Atas AGA VI 2023 yang dinobatkan kepada Indra Sjafri dan Timnas Indonesia U-22 yang diasuhnya, adalah hal yang sangat layak.

Terlebih, apa yang dilakukan oleh Indra Sjafri sejak proses pembentukan tim, lalu TC, hingga berproses dalam SEA Games 2023 sejak fase grup, semua dilalui dengan benar dan baik.

Bahkan, bukan hanya berhasil membawa tim meraih gelar yang sudah 32 tahun lepas dari Indonesia, dengan kompetensi pedagogi ala Indra Sjafri, pemain baru yang direkrut masuk gerbong Timnas Indonesia U-22 oleh Indra, langsung ikut mengorbit, sejajar dengan para penggawa lain yang namanya telah mentereng dan mengorbit. Itu semua karena kompetensi Indra dengan pedagoginya, sehingga setiap pemain yang diasuhnya, selepas event akan mendapat ganjaran sebagai pemain yang berkualitas, memenuhi standar sebagai pemain Timnas Indonesia. Layak mengenakan jersey kembanggaan Timnas sepak bola Indonesia.
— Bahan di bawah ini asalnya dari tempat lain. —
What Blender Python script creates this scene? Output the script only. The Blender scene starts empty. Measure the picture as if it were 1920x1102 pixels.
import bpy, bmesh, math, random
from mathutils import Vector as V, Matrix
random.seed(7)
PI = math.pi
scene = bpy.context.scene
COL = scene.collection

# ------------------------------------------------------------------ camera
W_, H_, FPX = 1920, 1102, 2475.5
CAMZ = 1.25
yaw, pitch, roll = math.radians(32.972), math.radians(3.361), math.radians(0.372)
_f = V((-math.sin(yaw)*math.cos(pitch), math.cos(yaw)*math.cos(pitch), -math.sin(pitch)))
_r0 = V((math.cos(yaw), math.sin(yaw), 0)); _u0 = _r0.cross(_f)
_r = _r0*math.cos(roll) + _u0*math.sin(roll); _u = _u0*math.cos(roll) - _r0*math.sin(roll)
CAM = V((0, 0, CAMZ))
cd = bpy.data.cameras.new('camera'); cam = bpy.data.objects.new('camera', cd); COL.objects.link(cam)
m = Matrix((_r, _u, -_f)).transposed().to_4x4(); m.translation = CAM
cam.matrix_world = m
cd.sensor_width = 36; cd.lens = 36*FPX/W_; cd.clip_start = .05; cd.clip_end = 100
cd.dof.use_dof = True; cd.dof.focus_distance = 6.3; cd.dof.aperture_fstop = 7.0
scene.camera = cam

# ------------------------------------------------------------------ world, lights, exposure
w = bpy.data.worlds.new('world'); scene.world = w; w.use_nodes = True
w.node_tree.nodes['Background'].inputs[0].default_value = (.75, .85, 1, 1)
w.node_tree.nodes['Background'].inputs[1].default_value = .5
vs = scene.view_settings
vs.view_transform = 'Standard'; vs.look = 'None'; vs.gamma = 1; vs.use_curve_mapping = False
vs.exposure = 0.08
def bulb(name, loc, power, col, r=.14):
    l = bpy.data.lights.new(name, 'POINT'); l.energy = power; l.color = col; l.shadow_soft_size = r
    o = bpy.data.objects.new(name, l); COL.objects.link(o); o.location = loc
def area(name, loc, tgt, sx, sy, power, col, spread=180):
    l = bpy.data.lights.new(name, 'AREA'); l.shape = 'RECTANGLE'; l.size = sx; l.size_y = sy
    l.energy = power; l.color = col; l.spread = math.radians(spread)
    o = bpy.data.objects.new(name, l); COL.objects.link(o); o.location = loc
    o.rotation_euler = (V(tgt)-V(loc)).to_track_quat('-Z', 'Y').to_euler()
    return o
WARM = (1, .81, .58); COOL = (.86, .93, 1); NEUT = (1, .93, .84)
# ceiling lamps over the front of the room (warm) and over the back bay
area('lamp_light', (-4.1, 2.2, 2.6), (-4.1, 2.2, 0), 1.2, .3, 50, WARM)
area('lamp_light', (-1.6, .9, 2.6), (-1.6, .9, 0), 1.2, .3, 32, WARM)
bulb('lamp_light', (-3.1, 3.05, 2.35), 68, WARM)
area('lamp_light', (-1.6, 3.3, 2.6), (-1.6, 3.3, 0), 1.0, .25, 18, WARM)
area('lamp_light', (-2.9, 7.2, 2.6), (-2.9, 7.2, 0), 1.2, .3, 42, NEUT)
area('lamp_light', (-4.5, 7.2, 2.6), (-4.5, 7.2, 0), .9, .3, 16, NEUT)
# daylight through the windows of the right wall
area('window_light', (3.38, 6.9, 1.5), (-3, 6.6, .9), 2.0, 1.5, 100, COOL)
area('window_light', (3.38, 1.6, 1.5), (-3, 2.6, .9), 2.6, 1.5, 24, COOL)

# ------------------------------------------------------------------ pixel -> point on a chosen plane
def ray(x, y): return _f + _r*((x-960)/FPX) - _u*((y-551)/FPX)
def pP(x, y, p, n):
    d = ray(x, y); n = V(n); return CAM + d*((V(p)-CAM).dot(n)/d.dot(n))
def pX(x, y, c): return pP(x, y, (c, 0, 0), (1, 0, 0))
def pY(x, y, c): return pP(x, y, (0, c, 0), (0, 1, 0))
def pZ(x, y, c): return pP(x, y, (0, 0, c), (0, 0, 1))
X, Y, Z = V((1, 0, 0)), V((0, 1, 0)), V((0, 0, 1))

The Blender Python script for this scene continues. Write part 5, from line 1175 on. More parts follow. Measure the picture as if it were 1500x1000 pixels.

Sekali lagi, bila sudah berupaya dan berjuang melalui proses dan cara yang benar serta baik, lalu menghasilkan kesuksesan dan prestasi, maka apresiasi akan datang sendiri menghargai. Sebab, meski masih banyak orang/pihak di Indonesia yang kerdil pikiran dan hatinya, tetap tidak akan kurang orang/pihak yang selalu pandai bersyukur, berbesar hati, rendah hati, ringan tangan dan kaki untuk mengapresiasi dan menghargai.

4 (empat) Surat Terbuka, tidak dihargai

Banyak pihak yang bertanya kepada Indonesia, apalagi insan sepak bola akar rumput di tanah air, apakah sampai sekarang Erick Thohir sudah menanggapi 4 (empat) Surat Terbuka yang sudah saya tulis di media?

Jawab saya, belum. Dan saya tambahkan jawaban. Mari tetap kita lakukan tugas kita dengan ikhlas. Bila yang seharusnya punya kepentingan, apalagi Ketua Umum, bersikap seperti itu. Jangan kita contoh, sikap dan perbuatannya.

Mari, tetap jadikan diri kita untuk terus menjadi gelas kosong, terus membaca, terus mendengar, terus belajar. Dan jangan pernah berhenti mengapresiasi dan menghargai prestasi sekecil apa pun kepada orang/pihak lain, semampu kita.

Jangan meneladani orang/pihak yang belum selesai dengan dirinya. Menjadikan wadah hanya untuk kepentingan diri. Takut kehilangan yang bukan milik, sombong, tidak rendah hati, karena miskin pikiran dan miskin hati.